Could I just ask a couple of quick questions. I mean specially what you're saying with respect to half 2, the sales line is going to be something like $200 million, $250 million to deliver the outcomes that you're forecasting?

Leon Hanrahan

executive
#7

That's correct. So the presales in hand now, which we're anticipating settling in the second half is very much in that order.

Shane Bannan

analyst
#8

The other thing, could you just give us a hand into mentioning the Williams Landing shopping center sales? I think in the past, you've implied that you're carrying it well under market value. And just back engineering some of the numbers you've got in that release, are you seeing the realized price might be something in the order of, say, $60 million or $70 million, is that right?

Nathan Blackburne

executive
#9

So Shane, it's Nathan here. We have an international campaign underway at the moment with regards to the sale of that shopping center. And so I didn't really want to speculate on cap rates or price ranges at this point in time, noting that we're seeking to optimize the profit outcomes from that project or that sale. So there are over 30 parties who have signed a confidentiality agreement, and who are in the data room, making it an extremely competitive process. And we are feeling confident about our ability to achieve the result. Needless to say, we expect substantial profit generation from the sale of that asset, be it falling into FY '23 or FY '24. And also just worth noting that, a sale is not certain, but we do remain confident about the ability to achieve an outcome.

Shane Bannan

analyst
#10

Right. And the other last question I had. Just this partnership arrangement you've got with Tokyo Gas, can I get an understanding of the terms of that partnership? And do you intend to keep on pushing down this avenue, as a way of getting access to property [ and otherwise ] funded?

Nathan Blackburne

executive
#11

So look, we're really pleased to announce that relationship. And as we've stated in the release, there is the potential to expand that relationship.

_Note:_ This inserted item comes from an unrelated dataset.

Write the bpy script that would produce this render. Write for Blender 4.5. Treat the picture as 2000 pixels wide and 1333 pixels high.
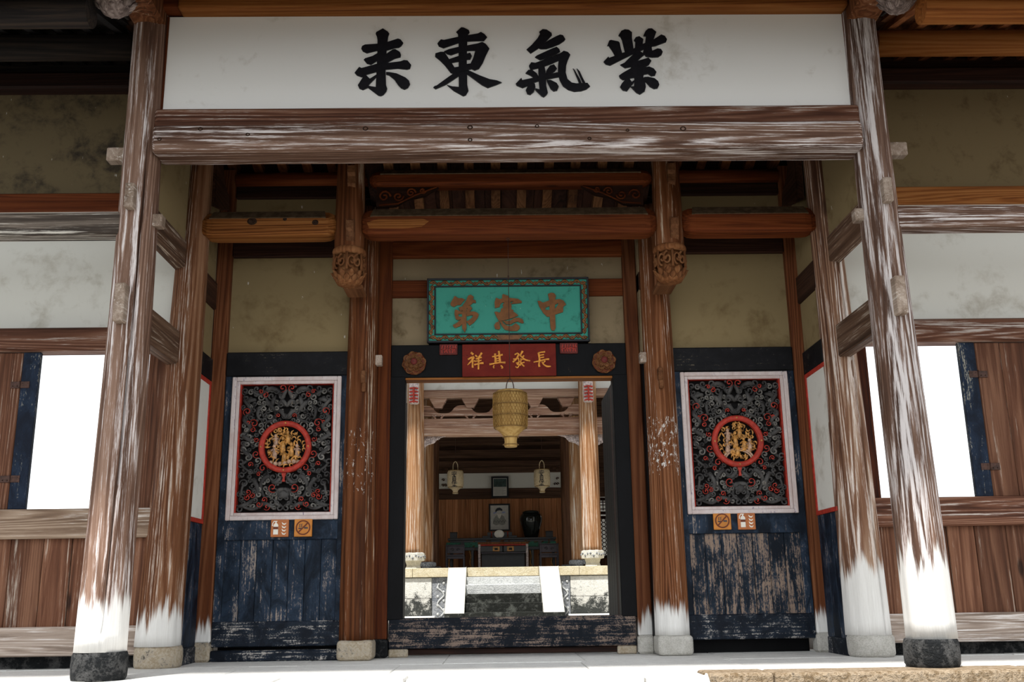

Tokyo Gas have an approved budget allocated for further investments in Australian real estate in 2023. And Cedar Woods has some history in capital partnering, in matters like this. And so there's quite a bit of commonality about the objectives of the parties. This allows us to further leverage our skills base. It allows us to improve the return metrics for our shareholders. And as you'd expect, it enables us to generate some regular fee income. And yes, you could say that it enables us to participate in more acquisitions than we otherwise would.

Shane Bannan

analyst
#12

And so what they bring to the table, Nathan, implicitly, is the funding capability to acquire these tracts of land?

Nathan Blackburne

executive
#13

They are experienced in the area of sustainability and real estate. But they've appointed Cedar Woods, because of our local development expertise, and they will be reliant on us for that development expertise. They are a reasonably big owner of real estate and developer of real estate in Japan.

Shane Bannan

analyst
#14

And so you have skin in the game in terms of bringing the capital commitment as well in that sort of partnership arrangement, or is it more [ honing ] the skills and you have some sort of profit share at the end of the process?

Nathan Blackburne

executive
#15

Absolutely, in terms of skin in the game and in fact, with the bank share project, the Tokyo Gas interest is a minority one. But the discussions between the parties are such that, the proportions between the parties is flexible and can be agreed on a deal-by-deal basis. The intention is to grow the relationship between the parties. We're not intending to just do one deal and that's it. There is the potential for us to leverage this relationship in quite a meaningful way.

Operator

operator
#16

[Operator Instructions] There are no further questions at this time. That does conclude our conference for today. Thank you for participating. You may now disconnect.